┌─ Provided data
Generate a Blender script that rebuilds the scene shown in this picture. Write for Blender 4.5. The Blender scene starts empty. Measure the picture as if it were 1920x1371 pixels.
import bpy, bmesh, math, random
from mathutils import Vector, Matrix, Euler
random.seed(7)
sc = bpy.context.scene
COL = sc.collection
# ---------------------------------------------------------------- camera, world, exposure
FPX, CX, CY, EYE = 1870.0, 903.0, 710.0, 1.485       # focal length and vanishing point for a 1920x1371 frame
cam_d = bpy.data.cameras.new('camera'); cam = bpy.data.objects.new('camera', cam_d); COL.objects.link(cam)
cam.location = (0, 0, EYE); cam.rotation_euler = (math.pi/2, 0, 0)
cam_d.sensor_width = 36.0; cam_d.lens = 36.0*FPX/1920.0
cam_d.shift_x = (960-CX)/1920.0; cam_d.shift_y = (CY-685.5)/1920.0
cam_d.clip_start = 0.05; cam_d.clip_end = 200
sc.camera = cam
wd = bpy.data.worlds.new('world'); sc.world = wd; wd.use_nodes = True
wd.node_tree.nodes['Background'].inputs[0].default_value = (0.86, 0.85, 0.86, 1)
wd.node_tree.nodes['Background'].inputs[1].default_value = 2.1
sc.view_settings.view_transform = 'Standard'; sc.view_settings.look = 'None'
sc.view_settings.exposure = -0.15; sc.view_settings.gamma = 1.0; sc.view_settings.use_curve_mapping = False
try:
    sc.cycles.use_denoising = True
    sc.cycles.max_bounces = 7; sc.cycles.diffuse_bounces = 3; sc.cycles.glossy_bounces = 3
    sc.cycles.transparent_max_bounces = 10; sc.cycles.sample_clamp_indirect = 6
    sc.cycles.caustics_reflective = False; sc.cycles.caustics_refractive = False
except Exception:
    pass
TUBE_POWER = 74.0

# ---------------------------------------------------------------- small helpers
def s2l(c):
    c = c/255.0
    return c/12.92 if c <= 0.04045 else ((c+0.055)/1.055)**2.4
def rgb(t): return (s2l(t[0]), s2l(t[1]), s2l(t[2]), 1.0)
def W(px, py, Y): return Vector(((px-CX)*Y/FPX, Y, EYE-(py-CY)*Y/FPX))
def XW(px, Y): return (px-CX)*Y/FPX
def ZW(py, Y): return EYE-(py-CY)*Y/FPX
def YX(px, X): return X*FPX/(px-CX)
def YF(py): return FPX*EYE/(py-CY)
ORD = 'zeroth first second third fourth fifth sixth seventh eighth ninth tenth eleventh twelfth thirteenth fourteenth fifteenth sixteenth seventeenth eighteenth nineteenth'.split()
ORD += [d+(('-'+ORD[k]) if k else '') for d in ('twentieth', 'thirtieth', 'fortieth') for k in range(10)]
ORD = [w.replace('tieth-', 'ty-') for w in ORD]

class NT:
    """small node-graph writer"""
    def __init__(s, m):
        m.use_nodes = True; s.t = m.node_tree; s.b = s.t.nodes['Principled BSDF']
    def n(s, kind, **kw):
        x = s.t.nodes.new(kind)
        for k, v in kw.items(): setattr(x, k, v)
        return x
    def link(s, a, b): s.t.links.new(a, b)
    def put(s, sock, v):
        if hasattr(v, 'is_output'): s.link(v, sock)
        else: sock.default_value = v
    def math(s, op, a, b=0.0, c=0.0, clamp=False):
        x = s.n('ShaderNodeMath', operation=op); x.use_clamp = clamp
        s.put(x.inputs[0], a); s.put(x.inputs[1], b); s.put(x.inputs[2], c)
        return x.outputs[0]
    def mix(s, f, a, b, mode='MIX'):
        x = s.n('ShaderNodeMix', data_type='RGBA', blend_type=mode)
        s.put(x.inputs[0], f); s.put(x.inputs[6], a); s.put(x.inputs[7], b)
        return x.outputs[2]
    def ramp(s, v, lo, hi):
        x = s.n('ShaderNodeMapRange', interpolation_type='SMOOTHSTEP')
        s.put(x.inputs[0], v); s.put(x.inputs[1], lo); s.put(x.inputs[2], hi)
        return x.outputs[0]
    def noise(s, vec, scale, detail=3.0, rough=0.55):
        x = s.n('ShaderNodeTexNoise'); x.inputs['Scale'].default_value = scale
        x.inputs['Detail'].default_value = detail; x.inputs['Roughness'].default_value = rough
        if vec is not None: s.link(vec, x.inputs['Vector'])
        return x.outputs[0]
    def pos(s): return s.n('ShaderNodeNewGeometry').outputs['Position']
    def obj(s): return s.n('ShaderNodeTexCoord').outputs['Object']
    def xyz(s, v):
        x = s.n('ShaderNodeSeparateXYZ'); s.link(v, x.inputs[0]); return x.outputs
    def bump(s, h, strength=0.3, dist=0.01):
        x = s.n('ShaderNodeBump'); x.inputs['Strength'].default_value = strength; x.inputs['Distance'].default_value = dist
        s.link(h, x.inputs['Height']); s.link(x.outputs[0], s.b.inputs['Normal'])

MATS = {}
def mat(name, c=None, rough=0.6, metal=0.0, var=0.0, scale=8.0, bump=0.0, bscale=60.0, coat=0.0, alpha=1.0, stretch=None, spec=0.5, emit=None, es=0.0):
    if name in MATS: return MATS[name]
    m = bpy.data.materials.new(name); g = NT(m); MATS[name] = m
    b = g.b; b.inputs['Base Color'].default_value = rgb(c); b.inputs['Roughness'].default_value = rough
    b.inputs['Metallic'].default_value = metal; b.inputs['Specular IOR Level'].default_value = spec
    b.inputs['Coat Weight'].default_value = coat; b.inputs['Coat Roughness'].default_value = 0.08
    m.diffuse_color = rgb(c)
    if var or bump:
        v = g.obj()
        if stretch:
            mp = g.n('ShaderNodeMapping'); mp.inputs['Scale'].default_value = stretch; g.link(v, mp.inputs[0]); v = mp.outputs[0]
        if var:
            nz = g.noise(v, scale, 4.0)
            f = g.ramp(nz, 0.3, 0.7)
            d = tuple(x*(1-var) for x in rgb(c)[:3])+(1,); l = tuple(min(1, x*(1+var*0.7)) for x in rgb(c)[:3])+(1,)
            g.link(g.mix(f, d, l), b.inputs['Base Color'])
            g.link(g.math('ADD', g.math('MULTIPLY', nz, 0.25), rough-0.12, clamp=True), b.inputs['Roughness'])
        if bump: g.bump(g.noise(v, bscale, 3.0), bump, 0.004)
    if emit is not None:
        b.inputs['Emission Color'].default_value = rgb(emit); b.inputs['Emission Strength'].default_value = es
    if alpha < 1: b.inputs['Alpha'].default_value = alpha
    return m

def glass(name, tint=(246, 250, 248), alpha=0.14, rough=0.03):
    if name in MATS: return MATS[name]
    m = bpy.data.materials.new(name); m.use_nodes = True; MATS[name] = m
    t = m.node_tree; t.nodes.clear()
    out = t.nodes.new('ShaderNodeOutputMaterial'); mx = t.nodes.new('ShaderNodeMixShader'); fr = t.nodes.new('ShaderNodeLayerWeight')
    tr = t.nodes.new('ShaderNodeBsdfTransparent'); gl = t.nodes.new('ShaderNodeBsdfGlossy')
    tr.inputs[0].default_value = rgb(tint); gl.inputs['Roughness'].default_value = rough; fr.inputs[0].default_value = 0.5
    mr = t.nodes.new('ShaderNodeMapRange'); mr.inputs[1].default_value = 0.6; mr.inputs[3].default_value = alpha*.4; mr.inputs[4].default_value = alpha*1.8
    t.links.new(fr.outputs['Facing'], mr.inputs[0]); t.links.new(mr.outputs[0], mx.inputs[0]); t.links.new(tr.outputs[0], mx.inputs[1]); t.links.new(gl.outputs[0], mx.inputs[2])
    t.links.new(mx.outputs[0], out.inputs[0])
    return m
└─
## Aim of the task
Within the data above, pick out all lines holding the word "scene".

## Answer for the task
Generate a Blender script that rebuilds the scene shown in this picture. Write for Blender 4.5. The Blender scene starts empty. Measure the picture as if it were 1920x1371 pixels.
sc = bpy.context.scene